Ilustração de Carvall mostra, num mar de traços azuis, a silhueta de um navio carregado, tombando para a direita
Carvall

Todos esses itens contêm indignação de sobra para muitos editoriais de Primeira Página, mas o jornal preferiu até aqui sublinhar a "soberba" e o "acinte" do não detalhamento de uma política econômica petista. Não são tempos normais.

Lula pode e deve ser cobrado, por óbvio, mas nunca mais do que Bolsonaro. É o presidente que está em débito com a democracia e promete aumentar o rombo institucional se perder ou se ganhar nas urnas no segundo turno. Normalizar o naufrágio não é opção.

Equilíbrio

The Washington Post publicou na última quarta-feira (12) interessante texto de sua ex-colunista de mídia Margaret Sullivan. Na verdade, uma prévia de seu livro de memórias, em que prega uma nova abordagem jornalística para o caso de Donald Trump concorrer mais uma vez à Presidência dos EUA. As ferramentas tradicionais da imprensa, que tem o equilíbrio como premissa, não são mais suficientes na cobertura política atual, escreve ela, pois existe um lado que trabalha contra a democracia. Em vez de perder tempo tentando acomodar uma assimetria intransponível, a saída é procurar outro ponto de equilíbrio a partir do interesse público. Qualquer semelhança com o que ocorre no Brasil ou com a primeira parte desta coluna não é mera coincidência.

Outro ponto que Sullivan vê como fundamental neste novo ambiente jornalístico é não economizar na identificação dos políticos. Se antes até havia algum constrangimento, hoje em dia muitos republicanos defendem publicamente que Joe Biden não venceu as eleições. Estes devem ser sempre identificados como negacionistas, pois a democracia pressupõe o respeito aos resultados. Quem consome conteúdo precisa saber com que tipo de gente está lidando.
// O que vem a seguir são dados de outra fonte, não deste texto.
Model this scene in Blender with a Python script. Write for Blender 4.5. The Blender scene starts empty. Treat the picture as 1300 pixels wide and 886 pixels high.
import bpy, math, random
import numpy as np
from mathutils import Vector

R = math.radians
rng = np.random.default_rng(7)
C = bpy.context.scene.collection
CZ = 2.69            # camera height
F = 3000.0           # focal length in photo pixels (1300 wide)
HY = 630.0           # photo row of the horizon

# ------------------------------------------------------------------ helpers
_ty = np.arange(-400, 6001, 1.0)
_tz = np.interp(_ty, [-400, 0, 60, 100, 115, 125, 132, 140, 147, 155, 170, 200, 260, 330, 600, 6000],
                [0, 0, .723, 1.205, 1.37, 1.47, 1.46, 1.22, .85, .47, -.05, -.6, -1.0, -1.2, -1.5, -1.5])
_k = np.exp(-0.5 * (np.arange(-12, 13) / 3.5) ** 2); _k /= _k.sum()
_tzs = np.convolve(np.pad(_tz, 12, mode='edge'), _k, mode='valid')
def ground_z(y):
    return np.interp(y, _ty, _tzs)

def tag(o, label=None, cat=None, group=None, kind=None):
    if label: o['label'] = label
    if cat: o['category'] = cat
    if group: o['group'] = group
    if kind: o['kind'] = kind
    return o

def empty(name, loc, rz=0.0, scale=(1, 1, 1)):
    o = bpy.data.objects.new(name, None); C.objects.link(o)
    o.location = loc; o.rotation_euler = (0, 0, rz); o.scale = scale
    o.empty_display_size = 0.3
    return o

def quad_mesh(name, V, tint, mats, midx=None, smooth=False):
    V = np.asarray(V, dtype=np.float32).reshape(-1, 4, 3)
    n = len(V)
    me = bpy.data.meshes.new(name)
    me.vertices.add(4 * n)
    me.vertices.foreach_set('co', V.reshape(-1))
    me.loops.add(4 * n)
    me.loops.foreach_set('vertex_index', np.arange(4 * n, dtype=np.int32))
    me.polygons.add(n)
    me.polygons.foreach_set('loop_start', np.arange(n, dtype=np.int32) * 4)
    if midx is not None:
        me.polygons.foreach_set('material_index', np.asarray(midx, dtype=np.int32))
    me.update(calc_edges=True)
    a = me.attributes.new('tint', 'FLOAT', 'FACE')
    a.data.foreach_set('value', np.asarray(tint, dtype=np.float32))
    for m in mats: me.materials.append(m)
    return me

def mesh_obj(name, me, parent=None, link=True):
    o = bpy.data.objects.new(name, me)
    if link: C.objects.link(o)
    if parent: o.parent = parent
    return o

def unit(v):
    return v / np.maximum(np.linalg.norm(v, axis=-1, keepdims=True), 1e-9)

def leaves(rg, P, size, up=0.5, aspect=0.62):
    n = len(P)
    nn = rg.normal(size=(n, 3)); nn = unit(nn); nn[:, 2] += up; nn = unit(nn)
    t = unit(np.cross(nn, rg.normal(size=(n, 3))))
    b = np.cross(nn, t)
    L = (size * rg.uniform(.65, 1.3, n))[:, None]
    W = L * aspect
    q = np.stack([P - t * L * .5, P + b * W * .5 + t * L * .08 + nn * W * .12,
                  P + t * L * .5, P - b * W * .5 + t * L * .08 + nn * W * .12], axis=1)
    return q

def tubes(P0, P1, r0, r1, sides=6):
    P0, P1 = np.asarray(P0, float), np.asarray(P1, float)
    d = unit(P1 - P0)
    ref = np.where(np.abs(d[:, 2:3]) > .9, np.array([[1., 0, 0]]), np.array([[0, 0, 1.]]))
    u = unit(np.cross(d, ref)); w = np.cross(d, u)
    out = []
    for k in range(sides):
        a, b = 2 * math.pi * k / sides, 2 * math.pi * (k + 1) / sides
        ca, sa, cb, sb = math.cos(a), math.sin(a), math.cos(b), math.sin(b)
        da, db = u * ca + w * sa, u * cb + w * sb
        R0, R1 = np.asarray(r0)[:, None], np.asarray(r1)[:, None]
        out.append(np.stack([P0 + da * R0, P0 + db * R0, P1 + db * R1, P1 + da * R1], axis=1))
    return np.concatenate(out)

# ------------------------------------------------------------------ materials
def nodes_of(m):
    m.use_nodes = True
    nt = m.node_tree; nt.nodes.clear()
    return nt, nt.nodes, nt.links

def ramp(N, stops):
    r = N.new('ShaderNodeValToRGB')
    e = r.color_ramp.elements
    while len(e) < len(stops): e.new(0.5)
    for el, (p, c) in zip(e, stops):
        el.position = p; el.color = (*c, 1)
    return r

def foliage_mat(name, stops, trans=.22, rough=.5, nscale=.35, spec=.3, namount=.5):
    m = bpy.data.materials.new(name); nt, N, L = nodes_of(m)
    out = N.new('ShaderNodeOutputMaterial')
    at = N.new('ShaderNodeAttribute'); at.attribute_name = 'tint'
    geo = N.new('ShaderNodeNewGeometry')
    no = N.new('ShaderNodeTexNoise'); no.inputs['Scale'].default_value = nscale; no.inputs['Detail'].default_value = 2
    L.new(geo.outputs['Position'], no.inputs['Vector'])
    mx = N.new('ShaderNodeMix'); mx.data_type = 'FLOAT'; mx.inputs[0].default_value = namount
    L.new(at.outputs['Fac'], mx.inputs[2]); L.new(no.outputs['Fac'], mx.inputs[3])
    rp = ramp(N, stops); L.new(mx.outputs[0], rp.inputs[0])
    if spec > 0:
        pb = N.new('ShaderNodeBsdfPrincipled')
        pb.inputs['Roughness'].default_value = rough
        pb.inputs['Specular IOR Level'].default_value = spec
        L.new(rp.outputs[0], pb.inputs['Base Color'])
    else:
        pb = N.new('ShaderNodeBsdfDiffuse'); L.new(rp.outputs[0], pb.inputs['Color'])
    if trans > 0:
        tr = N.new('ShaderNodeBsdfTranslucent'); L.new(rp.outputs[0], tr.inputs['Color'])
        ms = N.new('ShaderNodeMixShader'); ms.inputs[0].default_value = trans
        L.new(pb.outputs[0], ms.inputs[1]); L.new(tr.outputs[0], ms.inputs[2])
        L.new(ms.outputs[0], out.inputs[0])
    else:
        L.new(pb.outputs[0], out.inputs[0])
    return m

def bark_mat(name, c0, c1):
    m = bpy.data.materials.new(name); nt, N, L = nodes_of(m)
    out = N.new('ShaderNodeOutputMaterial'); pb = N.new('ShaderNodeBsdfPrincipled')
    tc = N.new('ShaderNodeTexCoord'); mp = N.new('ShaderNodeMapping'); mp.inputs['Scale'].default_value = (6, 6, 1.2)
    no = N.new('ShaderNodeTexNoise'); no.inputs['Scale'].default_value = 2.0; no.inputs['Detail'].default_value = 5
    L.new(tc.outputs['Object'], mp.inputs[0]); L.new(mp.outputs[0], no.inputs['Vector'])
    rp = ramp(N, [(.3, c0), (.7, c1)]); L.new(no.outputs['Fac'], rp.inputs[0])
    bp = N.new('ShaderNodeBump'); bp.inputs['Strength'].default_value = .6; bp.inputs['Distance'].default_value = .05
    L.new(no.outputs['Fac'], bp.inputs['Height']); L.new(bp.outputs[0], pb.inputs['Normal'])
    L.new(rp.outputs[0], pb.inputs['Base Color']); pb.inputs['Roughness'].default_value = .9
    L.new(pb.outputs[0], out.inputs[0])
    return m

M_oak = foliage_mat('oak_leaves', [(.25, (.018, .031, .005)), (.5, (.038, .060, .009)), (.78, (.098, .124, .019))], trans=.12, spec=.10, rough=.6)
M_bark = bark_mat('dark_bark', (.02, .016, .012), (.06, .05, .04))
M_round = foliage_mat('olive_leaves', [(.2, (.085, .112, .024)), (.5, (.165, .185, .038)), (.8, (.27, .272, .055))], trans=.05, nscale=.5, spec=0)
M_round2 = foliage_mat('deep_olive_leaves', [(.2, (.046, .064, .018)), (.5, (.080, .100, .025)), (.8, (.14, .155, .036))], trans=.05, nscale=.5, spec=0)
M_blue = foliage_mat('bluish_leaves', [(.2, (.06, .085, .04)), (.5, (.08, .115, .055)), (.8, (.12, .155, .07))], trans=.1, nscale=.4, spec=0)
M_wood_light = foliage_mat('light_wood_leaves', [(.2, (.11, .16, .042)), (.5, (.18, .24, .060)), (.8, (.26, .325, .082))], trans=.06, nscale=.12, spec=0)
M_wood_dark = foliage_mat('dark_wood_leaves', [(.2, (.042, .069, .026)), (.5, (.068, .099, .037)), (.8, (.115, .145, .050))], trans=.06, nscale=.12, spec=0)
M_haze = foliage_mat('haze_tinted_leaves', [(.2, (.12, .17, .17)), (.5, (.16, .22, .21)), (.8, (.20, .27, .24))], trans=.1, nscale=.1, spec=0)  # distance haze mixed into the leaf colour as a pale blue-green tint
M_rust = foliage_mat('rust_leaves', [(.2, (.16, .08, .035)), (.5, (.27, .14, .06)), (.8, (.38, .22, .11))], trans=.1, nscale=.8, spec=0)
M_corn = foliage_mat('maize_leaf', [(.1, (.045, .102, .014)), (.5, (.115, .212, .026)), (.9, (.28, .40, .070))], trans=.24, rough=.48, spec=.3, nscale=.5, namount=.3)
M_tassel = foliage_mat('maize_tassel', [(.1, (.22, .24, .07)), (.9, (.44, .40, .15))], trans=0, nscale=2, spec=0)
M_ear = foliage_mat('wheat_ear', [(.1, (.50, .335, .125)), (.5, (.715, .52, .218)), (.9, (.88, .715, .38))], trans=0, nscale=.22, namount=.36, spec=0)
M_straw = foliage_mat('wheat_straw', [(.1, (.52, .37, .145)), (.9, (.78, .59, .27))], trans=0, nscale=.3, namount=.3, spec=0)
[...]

O transporte da ideia para a realidade brasileira ainda parece prematuro, a despeito da tentativa de golpe ser uma grande nuvem escura no horizonte, daquelas que não permitem adiar medidas de prevenção. Bolsonarismo é ativo eleitoral, como demonstraram Romeu Zema e Ronaldo Caiado, entre outros, nos últimos dias.

Sullivan reforça também a necessidade de a mídia não se limitar à reprodução do que é dito. Contextualização é fundamental para a notícia, conceito que se choca com as personagens da ficção barata em que vivemos. Vide a entrevista da Folha com Damares Alves e suas evasivas para justificar as graves acusações que fez sobre violência infantil com um leviano "ouvi dizer".